We're not ALWAYS feeling ecstatic and jubilant, and we're not ALWAYS down on ourselves.
We're usually somewhere in between until an event in our life causes a movement, a mobilization, in one direction or another.
After being emotionally mobilized, there comes a point when the pulling stops and everything begins to move back in the opposite direction.
Even in the most difficult of situations this holds true.
Let's say your spouse cheats on you.
Depending on how strong your emotional reaction is, the feelings of jealousy, hate, mistrust, etc. will last for a certain amount of time. The stronger the emotional reaction, the longer it lasts.
BUT, ultimately, whether it takes 3 days or 5 years, the feeling fades. It doesn't mean you don't continue to SAY that you were really hurt by it or tht you hate your spouse, but the actual feeling itself isn't there unless you bring it back to your mind, setting the whole chain in motion again (albeit on a lesser scale that doesn't pull quite as far).
One of the most odd aspects of our psychology is that we at one and the same time take a negative emotion to be a choice - as if we're CHOOSING to be angry, sad, suspicious, etc., AND at the same time we know for a fact we wouldn't decide to be negative under any circumstances if we didn't have to be.
Understanding My Own Center of Gravity
So to understand my own psychological center of gravity, I have to begin to see how events in my life - small and big - pull my emotions with them like a string.
What's interesting is that we're each pulled a little bit differently.
The only real constant is that the events in my life are like strings that pull me with them in a specific direction.
But the direction in which I'm pulled isn't necessarily a matter of law.
If someone cuts me off on the street, I may get annoyed or upset about it, or I may not care. Depending on how I'm already feeling, I'll interpret the situation differently.
So the mood I'm already in determines the way the strings are pulled, and not just the fact that someone cut me off by itself.
I can think of 'the mood I'm in' as my current center of gravity.
My current center of gravity dictates how the events of my life are interpreted, and that interpretation is LITERALLY how the event shows up in my experience.
Ultimately, the emotion and thoughts shift back in the opposite direction until it returns to my natural center of gravity.
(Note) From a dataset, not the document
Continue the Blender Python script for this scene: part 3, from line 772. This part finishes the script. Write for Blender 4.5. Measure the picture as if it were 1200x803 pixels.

You can think of your 'natural' center of gravity as that feeling of just being very neutrally you. No strong emotion in any direction, just being very casual in every aspect of how you're experiencing a moment.
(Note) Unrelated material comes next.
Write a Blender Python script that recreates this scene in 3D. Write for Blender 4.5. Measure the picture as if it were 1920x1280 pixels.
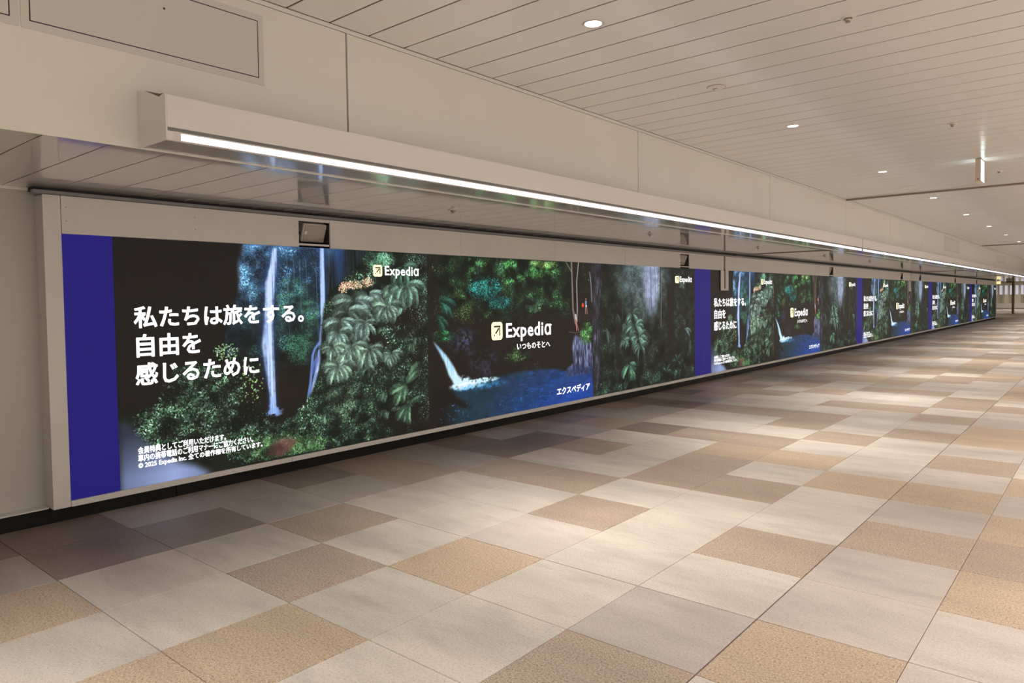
import bpy, math, random
import numpy as np
from mathutils import Matrix, Vector

for o in list(bpy.data.objects):
    bpy.data.objects.remove(o, do_unlink=True)
SC = bpy.context.scene
COL = SC.collection

# ---------------------------------------------------------------- camera, world, exposure
cd = bpy.data.cameras.new('camera')
cam = bpy.data.objects.new('camera', cd)
COL.objects.link(cam)
cd.sensor_width = 36.0
cd.lens = 1341.21 / 1920 * 36
cd.shift_x = -6.04 / 1920
cd.shift_y = -28.34 / 1920
cd.clip_start, cd.clip_end = 0.05, 200
CAM = Vector((5.299, -3.065, 1.427))
RIGHT = Vector((0.76473, 0.64423, -0.01319)).normalized()
def _basis():
    yaw, pitch, roll = 0.7002, -0.0366, -0.0132
    f = Vector((-math.sin(yaw) * math.cos(pitch), math.cos(yaw) * math.cos(pitch), math.sin(pitch)))
    r = Vector((math.cos(yaw), math.sin(yaw), 0))
    u = r.cross(f)
    cr, sr = math.cos(roll), math.sin(roll)
    return cr * r + sr * u, -sr * r + cr * u, f
_r, _u, _f = _basis()
cam.matrix_world = Matrix(((_r.x, _u.x, -_f.x, CAM.x), (_r.y, _u.y, -_f.y, CAM.y), (_r.z, _u.z, -_f.z, CAM.z), (0, 0, 0, 1)))
SC.camera = cam

world = bpy.data.worlds.new('world')
SC.world = world
world.use_nodes = True
world.node_tree.nodes['Background'].inputs[0].default_value = (0.9, 0.85, 0.8, 1)
world.node_tree.nodes['Background'].inputs[1].default_value = 0.02
SC.view_settings.view_transform = 'Standard'
SC.view_settings.look = 'None'
SC.view_settings.gamma = 1.0
SC.view_settings.use_curve_mapping = False
SC.view_settings.exposure = 0.11
SC.cycles.max_bounces = 8
SC.cycles.diffuse_bounces = 4
SC.cycles.glossy_bounces = 4
SC.cycles.sample_clamp_indirect = 3.0
SC.cycles.caustics_reflective = False
SC.cycles.caustics_refractive = False

LAMP_COLOR = (1.0, 0.915, 0.815)
LAMP_WATTS = 28.5
SPREAD = 80.0
SECOND_WATTS = 52.0
FILL_WATTS = 72.0  # unseen third downlight row, added to lift the walls
SCREEN_GAIN = 0.95

# ---------------------------------------------------------------- dimensions (metres; X away from the display, Y along the passage)
WALL_X = -0.14          # lower wall
DROP_X = 1.63           # face of the dropped bulkhead
SOFF_Z = 2.20           # underside of the bulkhead
CEIL_Z = 3.117
ROOM_X1, ROOM_Y0, ROOM_Y1 = 9.6, -7.0, 79.0
SCR_Y0, SCR_Y1, SCR_Z0, SCR_Z1 = -1.378, 45.63, 0.14, 1.90

# ---------------------------------------------------------------- helpers
class MB:
    def __init__(self): self.v, self.f, self.m = [], [], []
    def quad(self, a, b, c, d, mi=0):
        n = len(self.v); self.v += [a, b, c, d]; self.f.append((n, n + 1, n + 2, n + 3)); self.m.append(mi)
    def poly(self, pts, mi=0):
        n = len(self.v); self.v += list(pts); self.f.append(tuple(range(n, n + len(pts)))); self.m.append(mi)
    def box(self, x0, y0, z0, x1, y1, z1, mi=0, M=None):
        n = len(self.v)
        P = [(x0, y0, z0), (x1, y0, z0), (x1, y1, z0), (x0, y1, z0), (x0, y0, z1), (x1, y0, z1), (x1, y1, z1), (x0, y1, z1)]
        if M is not None: P = [tuple(M @ Vector(p)) for p in P]
        self.v += P
        for f in ((0, 3, 2, 1), (4, 5, 6, 7), (0, 1, 5, 4), (1, 2, 6, 5), (2, 3, 7, 6), (3, 0, 4, 7)):
            self.f.append(tuple(n + i for i in f)); self.m.append(mi)
    def prism(self, prof, y0, y1, mi=0):
        # profile of (x, z) points swept along y
        n = len(self.v); k = len(prof)
        self.v += [(x, y0, z) for x, z in prof] + [(x, y1, z) for x, z in prof]
        for i in range(k):
            j = (i + 1) % k
            self.f.append((n + i, n + j, n + k + j, n + k + i)); self.m.append(mi)
        self.f.append(tuple(n + i for i in reversed(range(k)))); self.m.append(mi)
        self.f.append(tuple(n + k + i for i in range(k))); self.m.append(mi)
    def lathe(self, prof, seg=32, mi=0, cx=0, cy=0, cz=0, close=False):
        # profile of (r, z) points turned about z
        n = len(self.v); k = len(prof)
        for s in range(seg):
            a = 2 * math.pi * s / seg
            self.v += [(cx + r * math.cos(a), cy + r * math.sin(a), cz + z) for r, z in prof]
        for s in range(seg):
            t = (s + 1) % seg
            for i in range(k - 1):
                self.f.append((n + s * k + i, n + t * k + i, n + t * k + i + 1, n + s * k + i + 1)); self.m.append(mi)
        if close:
            self.f.append(tuple(n + s * k + k - 1 for s in range(seg))); self.m.append(mi)
    def mesh(self, name, mats):
        me = bpy.data.meshes.new(name)
        me.from_pydata([tuple(p) for p in self.v], [], self.f)
        for m in (mats if isinstance(mats, (list, tuple)) else [mats]): me.materials.append(m)
        me.polygons.foreach_set('material_index', self.m)
        me.update()
        return me
    def build(self, name, mats, parent=None, bevel=0.0, smooth=False):
        me = self.mesh(name, mats)
        o = bpy.data.objects.new(name, me)
        COL.objects.link(o)
        if parent is not None:
            o.parent = parent
        if bevel > 0:
            b = o.modifiers.new('bevel', 'BEVEL'); b.width = bevel; b.segments = 2; b.limit_method = 'ANGLE'
        if smooth:
            for p in me.polygons: p.use_smooth = True
            e = o.modifiers.new('split', 'EDGE_SPLIT'); e.split_angle = math.radians(35)
        return o

def tag(o, label=None, cat=None, group=None, kind=None):
    if label: o['label'] = label
    if cat: o['category'] = cat
    if group: o['group'] = group
    if kind: o['kind'] = kind
    return o
def empty(name, loc=(0, 0, 0)):
    o = bpy.data.objects.new(name, None)
    o.empty_display_size = 0.1
    o.location = loc
    COL.objects.link(o)
    return o
def link(name, me, parent=None, loc=(0, 0, 0)):
    o = bpy.data.objects.new(name, me)
    o.location = loc
    COL.objects.link(o)
    if parent is not None: o.parent = parent
    return o
def copy_tree(o, parent=None):
    c = o.copy()
    COL.objects.link(c)
    if parent is not None: c.parent = parent
    for ch in list(o.children): copy_tree(ch, c)
    return c

# ---------------------------------------------------------------- materials
def srgb(r, g, b):
    def f(c):
        c /= 255.0
        return c / 12.92 if c <= 0.04045 else ((c + 0.055) / 1.055) ** 2.4
    return (f(r), f(g), f(b), 1.0)

def mat(name, col, rough=0.5, metal=0.0, spec=0.5, coat=0.0, coat_rough=0.1, emit=None, emit_s=0.0, vary=0.0, vscale=3.0, bump=0.0, bscale=200.0):
    m = bpy.data.materials.new(name)
    m.use_nodes = True
    nt = m.node_tree
    p = nt.nodes['Principled BSDF']
    p.inputs['Base Color'].default_value = col
    p.inputs['Roughness'].default_value = rough
    p.inputs['Metallic'].default_value = metal
    p.inputs['Specular IOR Level'].default_value = spec
    p.inputs['Coat Weight'].default_value = coat
    p.inputs['Coat Roughness'].default_value = coat_rough
    if emit:
        p.inputs['Emission Color'].default_value = emit
        p.inputs['Emission Strength'].default_value = emit_s
    if vary > 0:
        g = nt.nodes.new('ShaderNodeNewGeometry')
        n = nt.nodes.new('ShaderNodeTexNoise'); n.inputs['Scale'].default_value = vscale; n.inputs['Detail'].default_value = 4
        r = nt.nodes.new('ShaderNodeMapRange')
        r.inputs['From Min'].default_value = 0.3; r.inputs['From Max'].default_value = 0.7
        r.inputs['To Min'].default_value = 1 - vary; r.inputs['To Max'].default_value = 1 + vary * 0.4
        x = nt.nodes.new('ShaderNodeMix'); x.data_type = 'RGBA'; x.blend_type = 'MULTIPLY'; x.inputs[0].default_value = 1.0
        nt.links.new(g.outputs['Position'], n.inputs['Vector'])
        nt.links.new(n.outputs['Fac'], r.inputs['Value'])
        x.inputs[6].default_value = col
        nt.links.new(r.outputs['Result'], x.inputs[7])
        nt.links.new(x.outputs[2], p.inputs['Base Color'])
    if bump > 0:
        g = nt.nodes.new('ShaderNodeNewGeometry')
        n = nt.nodes.new('ShaderNodeTexNoise'); n.inputs['Scale'].default_value = bscale; n.inputs['Detail'].default_value = 2
        b = nt.nodes.new('ShaderNodeBump'); b.inputs['Strength'].default_value = bump; b.inputs['Distance'].default_value = 0.002
        nt.links.new(g.outputs['Position'], n.inputs['Vector'])
        nt.links.new(n.outputs['Fac'], b.inputs['Height'])
        nt.links.new(b.outputs['Normal'], p.inputs['Normal'])
    return m

def granite(name, base, dark, light, fleck, stain, rough=0.42):
    # polished granite: base tone, dark and pale grains, long dull wear marks that run over the joints
    m = bpy.data.materials.new(name)
    m.use_nodes = True
    nt = m.node_tree
    p = nt.nodes['Principled BSDF']
    p.inputs['Specular IOR Level'].default_value = 0.35
    g = nt.nodes.new('ShaderNodeNewGeometry')
    def noise(scale, detail, rough_=0.5, vec=None):
        n = nt.nodes.new('ShaderNodeTexNoise')
        n.inputs['Scale'].default_value = scale; n.inputs['Detail'].default_value = detail; n.inputs['Roughness'].default_value = rough_
        nt.links.new(vec if vec is not None else g.outputs['Position'], n.inputs['Vector'])
        return n.outputs['Fac']
    def ramp(sock, lo, hi, a, b):
        r = nt.nodes.new('ShaderNodeMapRange'); r.clamp = True
        r.inputs['From Min'].default_value = lo; r.inputs['From Max'].default_value = hi
        r.inputs['To Min'].default_value = a; r.inputs['To Max'].default_value = b
        nt.links.new(sock, r.inputs['Value']); return r.outputs['Result']
    def mix(fac, a, b, blend='MIX'):
        x = nt.nodes.new('ShaderNodeMix'); x.data_type = 'RGBA'; x.blend_type = blend
        if isinstance(fac, float): x.inputs[0].default_value = fac
        else: nt.links.new(fac, x.inputs[0])
        for i, s in ((6, a), (7, b)):
            if isinstance(s, tuple): x.inputs[i].default_value = s
            else: nt.links.new(s, x.inputs[i])
        return x.outputs[2]
    c = mix(ramp(noise(95, 3, 0.6), 0.50, 0.66, 0.0, fleck), base, dark)
    c = mix(ramp(noise(130, 2, 0.6), 0.52, 0.66, 0.0, fleck), c, light)
    tone = nt.nodes.new('ShaderNodeObjectInfo')
    mp = nt.nodes.new('ShaderNodeMapping'); mp.inputs['Rotation'].default_value = (0, 0, 0.45); mp.inputs['Scale'].default_value = (0.75, 2.4, 1)
    nt.links.new(g.outputs['Position'], mp.inputs['Vector'])
    w = ramp(noise(0.9, 5, 0.62, mp.outputs['Vector']), 0.36, 0.66, 1.04, 1 - stain)
    c = mix(1.0, c, w, 'MULTIPLY')
    w2 = ramp(noise(3.1, 4, 0.6, mp.outputs['Vector']), 0.52, 0.68, 0.0, stain * 1.1)
    c = mix(w2, c, (0.23, 0.205, 0.185, 1))
    t = ramp(tone.outputs['Random'], 0, 1, 0.94, 1.05)
    c = mix(1.0, c, t, 'MULTIPLY')
    nt.links.new(c, p.inputs['Base Color'])
    nt.links.new(ramp(noise(1.6, 4), 0.3, 0.7, rough - 0.06, rough + 0.14), p.inputs['Roughness'])
    return m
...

Your neutral, pleasant state of simply being you.
All Of Our Psychological Suffering Boils Down To Identification
Whichever way our psychological strings are pulled by the events of our lives, the only time that a real suffering occurs is when we fail to recognize that this is a temporary psychological event.
If in the moment of feeling mistrust, suspicion or despair I can take responsibility for the emotion, not blame whatever event was the stimulus for it, and remember that this is temporary, I can very quickly speed up the process to returning to my pleasantly neutral center of gravity.
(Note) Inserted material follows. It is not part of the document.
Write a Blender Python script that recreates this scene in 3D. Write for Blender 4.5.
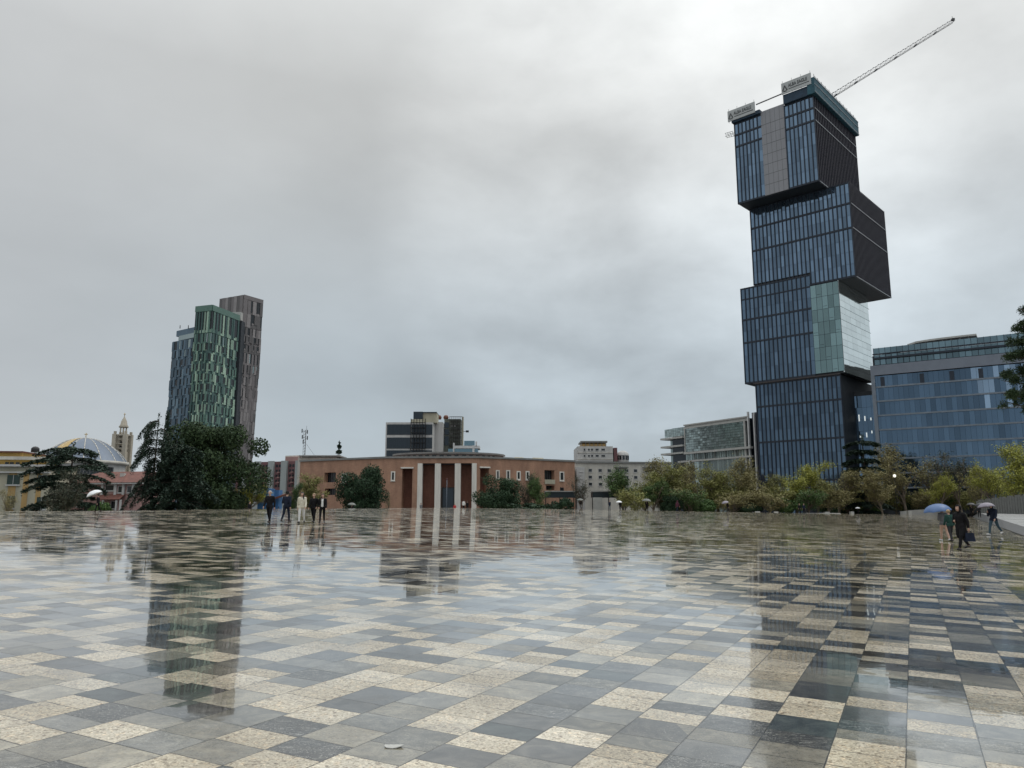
import bpy, bmesh, math, random
import numpy as np
from mathutils import Vector, Matrix
S = bpy.context.scene
for o in list(bpy.data.objects): bpy.data.objects.remove(o)
R = math.radians
# ------------------------------------------------------------------ camera
FPX, PITCH, CZ = 769.0, R(9.41), 1.42
cd = bpy.data.cameras.new('camera'); cam = bpy.data.objects.new('camera', cd)
S.collection.objects.link(cam)
cam.location = (0, 0, CZ); cam.rotation_euler = (R(90) + PITCH, 0, 0)
cd.sensor_width = 36.0; cd.lens = FPX / 1024 * 36.0
cd.clip_start = 0.1; cd.clip_end = 6000
S.camera = cam
S.render.resolution_x, S.render.resolution_y = 1024, 768
S.view_settings.view_transform = 'Standard'; S.view_settings.look = 'None'
S.view_settings.exposure = 0.0; S.view_settings.gamma = 1.0
S.view_settings.use_curve_mapping = False
SUN_EL, SUN_AZ = R(52), R(60)     # azimuth clockwise from +Y: behind the cloud, upper right

# ------------------------------------------------------------------ node helpers
class NT:
    def __init__(s, tree):
        s.t = tree; s.n = tree.nodes; s.l = tree.links
    def new(s, typ, **kw):
        n = s.n.new(typ)
        for k, v in kw.items(): setattr(n, k, v)
        return n
    def put(s, sock, v):
        if isinstance(v, bpy.types.NodeSocket): s.l.new(v, sock)
        elif v is not None:
            try: sock.default_value = v
            except Exception: sock.default_value = (*v, 1.0)
    def math(s, op, a, b=None, c=None, clamp=False):
        n = s.new('ShaderNodeMath', operation=op, use_clamp=clamp)
        s.put(n.inputs[0], a); s.put(n.inputs[1], b); s.put(n.inputs[2], c)
        return n.outputs[0]
    def vmath(s, op, a, b=None, scale=None):
        n = s.new('ShaderNodeVectorMath', operation=op)
        s.put(n.inputs[0], a); s.put(n.inputs[1], b)
        if scale is not None: s.put(n.inputs['Scale'], scale)
        return n.outputs['Value'] if op in ('DOT_PRODUCT', 'LENGTH') else n.outputs[0]
    def mix(s, f, a, b, mode='MIX'):
        n = s.new('ShaderNodeMix', data_type='RGBA', blend_type=mode)
        s.put(n.inputs[0], f); s.put(n.inputs[6], a); s.put(n.inputs[7], b)
        return n.outputs[2]
    def noise(s, vec, scale, detail=3, rough=.55, dist=0, dim='3D'):
        n = s.new('ShaderNodeTexNoise', noise_dimensions=dim)
        s.put(n.inputs['Vector'], vec); n.inputs['Scale'].default_value = scale
        n.inputs['Detail'].default_value = detail; n.inputs['Roughness'].default_value = rough
        n.inputs['Distortion'].default_value = dist
        return n.outputs['Fac']
    def ramp(s, f, stops, interp='LINEAR'):
        n = s.new('ShaderNodeValToRGB'); n.color_ramp.interpolation = interp
        e = n.color_ramp.elements
        while len(e) < len(stops): e.new(0.5)
        for k, (p, c) in zip(e, stops):
            k.position = p; k.color = (*c, 1) if len(c) == 3 else c
        s.put(n.inputs[0], f)
        return n.outputs[0]
    def maprange(s, v, a, b, c, d, smooth=False):
        n = s.new('ShaderNodeMapRange')
        if smooth: n.interpolation_type = 'SMOOTHSTEP'
        s.put(n.inputs[0], v)
        for i, q in enumerate((a, b, c, d)): s.put(n.inputs[i + 1], q)
        return n.outputs[0]
    def xyz(s, v):
        n = s.new('ShaderNodeSeparateXYZ'); s.put(n.inputs[0], v); return n.outputs
    def comb(s, x, y, z):
        n = s.new('ShaderNodeCombineXYZ')
        for i, q in enumerate((x, y, z)): s.put(n.inputs[i], q)
        return n.outputs[0]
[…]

By the same token, if very strong positive emotions show up in my experience and I'm carried very far with them, then when I come back down I can remember not to actively crave that 'high' because it is absolutely lawful for the emotion to be switching the arrow of its direction.
It IS going to happen!
If I'm wholly identified with the emotion in the current moment, extremely positive or negative, I lose sight of the fact that this will end.
When I lose sight of the fact that this emotion will end, I'm wholly identified with what's there and forget that things will get 'good' again (leaving me in constant pain) or go back to 'normal.'
How To Use All of This To Be Happy!
Bringing attention to your current center of gravity means really looking at why how you're interpreting a given life event and how your current mood is impacting that.
Remembering and realizing IN THE MOMENT that how you're feeling dictates how you receive an event psychologically creates a space in between you and the feelings that dictate the interpretation.
That space creates the possibility of a choice.
A choice to move in a different direction both in the thoughts and in the feelings.
If you found yourself in a place where you could CHOOSE to see things in a better light rather than the negative direction you automatically interpreted it in, what would you choose?
Happiness isn't a final destination.
It's a choice that's made in a moment of recognizing WHERE you are inside of yourself.
Choose happy as quickly and often as possible while recognizing that the emotional atmosphere of my life changes very, very often.
You'll see for yourself how much it changes your experience!